As with all of my urges to write a new post, this one started with a very distinct moment of inspiration. On Wednesday, December 30, 2009, my last metro ride to work of the year, I got one of those signs that you just can’t ignore when it slaps you in the face.

Ahem.

I was sitting on the metro, bundled up like the kids in A Christmas Story, when a familiar sound came from the seats behind me. People started to snicker as they realized that it was a song, not a sound, and that it was a full song, not a ringtone.

It was none other than the Bee Gees’ Stayin’ Alive, a la Saturday Night Fever.

I pictured John Travolta. I pictured feathered hair and Jimmy Fallon and Justin Timberlake’s SNL spoof “The Barry Gibb Talk Show” and the Gibbs’ comical overbites. I pictured the metro passenger who was the source of the tunes jamming to the idea that “You can tell by the way I use my walk, I’m a woman’s man, no time to talk.”

And I thought to myself, Lauren, this song is for you.
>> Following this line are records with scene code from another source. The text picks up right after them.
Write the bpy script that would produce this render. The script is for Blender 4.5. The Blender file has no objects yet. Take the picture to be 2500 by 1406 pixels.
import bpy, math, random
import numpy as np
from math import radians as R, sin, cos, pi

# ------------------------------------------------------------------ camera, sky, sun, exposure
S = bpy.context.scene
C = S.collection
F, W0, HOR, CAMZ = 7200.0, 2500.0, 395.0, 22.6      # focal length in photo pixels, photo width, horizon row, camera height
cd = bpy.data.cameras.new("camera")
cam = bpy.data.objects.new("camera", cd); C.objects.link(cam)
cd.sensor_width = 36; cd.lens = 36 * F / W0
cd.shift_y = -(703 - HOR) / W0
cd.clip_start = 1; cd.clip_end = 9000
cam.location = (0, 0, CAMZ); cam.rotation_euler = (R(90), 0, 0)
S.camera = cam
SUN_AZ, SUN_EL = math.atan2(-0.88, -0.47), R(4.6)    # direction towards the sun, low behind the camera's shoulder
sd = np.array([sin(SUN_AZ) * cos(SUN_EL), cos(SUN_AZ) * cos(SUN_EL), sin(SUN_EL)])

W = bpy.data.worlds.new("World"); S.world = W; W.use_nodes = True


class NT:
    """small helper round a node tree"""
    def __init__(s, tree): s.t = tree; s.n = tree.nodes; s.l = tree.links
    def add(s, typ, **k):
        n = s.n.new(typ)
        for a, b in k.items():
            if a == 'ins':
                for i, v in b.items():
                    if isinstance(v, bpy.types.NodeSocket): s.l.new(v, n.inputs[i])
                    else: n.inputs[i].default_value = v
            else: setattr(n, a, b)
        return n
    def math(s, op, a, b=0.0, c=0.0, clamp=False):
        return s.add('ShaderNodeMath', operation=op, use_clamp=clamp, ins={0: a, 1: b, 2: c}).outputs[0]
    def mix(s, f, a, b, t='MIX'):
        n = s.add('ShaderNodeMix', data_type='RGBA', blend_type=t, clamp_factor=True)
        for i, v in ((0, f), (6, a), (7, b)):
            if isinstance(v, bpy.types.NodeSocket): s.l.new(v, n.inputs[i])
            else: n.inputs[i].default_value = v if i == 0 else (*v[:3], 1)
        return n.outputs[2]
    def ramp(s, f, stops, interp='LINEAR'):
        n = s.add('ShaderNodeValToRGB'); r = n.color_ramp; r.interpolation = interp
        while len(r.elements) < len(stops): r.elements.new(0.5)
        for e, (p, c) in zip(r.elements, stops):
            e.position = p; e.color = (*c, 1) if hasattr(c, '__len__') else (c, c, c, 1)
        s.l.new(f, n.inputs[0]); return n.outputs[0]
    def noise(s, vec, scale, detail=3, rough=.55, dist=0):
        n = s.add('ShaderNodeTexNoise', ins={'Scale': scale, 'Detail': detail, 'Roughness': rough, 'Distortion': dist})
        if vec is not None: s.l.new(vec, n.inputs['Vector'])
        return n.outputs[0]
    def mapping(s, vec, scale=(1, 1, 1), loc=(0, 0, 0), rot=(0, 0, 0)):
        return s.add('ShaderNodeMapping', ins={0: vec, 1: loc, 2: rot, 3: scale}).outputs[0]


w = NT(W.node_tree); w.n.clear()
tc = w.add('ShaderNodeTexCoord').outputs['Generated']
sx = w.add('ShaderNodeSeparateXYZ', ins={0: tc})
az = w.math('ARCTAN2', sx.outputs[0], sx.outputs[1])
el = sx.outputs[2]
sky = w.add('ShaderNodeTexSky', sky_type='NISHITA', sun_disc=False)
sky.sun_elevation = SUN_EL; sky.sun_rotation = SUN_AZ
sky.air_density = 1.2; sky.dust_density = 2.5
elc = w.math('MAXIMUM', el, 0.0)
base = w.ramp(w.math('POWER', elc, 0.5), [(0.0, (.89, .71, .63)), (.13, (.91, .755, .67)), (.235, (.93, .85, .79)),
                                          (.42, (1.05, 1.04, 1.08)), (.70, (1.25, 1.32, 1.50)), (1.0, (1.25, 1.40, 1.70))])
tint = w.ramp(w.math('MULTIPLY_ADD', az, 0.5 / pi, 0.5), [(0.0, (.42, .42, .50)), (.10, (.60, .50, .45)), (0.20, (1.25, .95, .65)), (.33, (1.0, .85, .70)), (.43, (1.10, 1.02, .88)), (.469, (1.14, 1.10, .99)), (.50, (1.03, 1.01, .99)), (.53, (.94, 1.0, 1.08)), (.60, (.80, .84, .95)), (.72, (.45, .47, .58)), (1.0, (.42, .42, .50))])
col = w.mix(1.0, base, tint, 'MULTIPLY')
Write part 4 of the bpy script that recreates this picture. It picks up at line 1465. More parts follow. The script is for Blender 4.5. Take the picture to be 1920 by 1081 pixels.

You may think it was just a catchy disco song and the soundtrack of Saturday Night Fever, but for some reason that morning it carried a message to me.

This is funny, I thought, and if you were still blogging you would write about it later this morning. And people might laugh with you about it. But you haven’t written since September.

And the song sang to me (over and over):

Whether you’re a brother or whether you’re a mother,
You’re stayin’ alive, stayin’ alive.
Feel the city breaking and everybody shaking
And we’re stayin’ alive, stayin’ alive.

Well I’m neither a brother nor a mother, but I decided to take this as a hint that I should keep this blog alive. Keep the blog alive, keep the funny in commuting, keep the happy in my days. Save the cheerleader, save the world. That school of thought.

So here it is, my attempt to return to blogging and my desperate plea that you (my sweet friends) keep me aware of my shortcomings if when I start to slack off.

And let it be known that if it had been any other song, the rest of the people on that train would have revolted. But I think they all kind of liked it the way I did. You can’t argue the joy that a little ’70’s throwback can bring you in the middle of the week.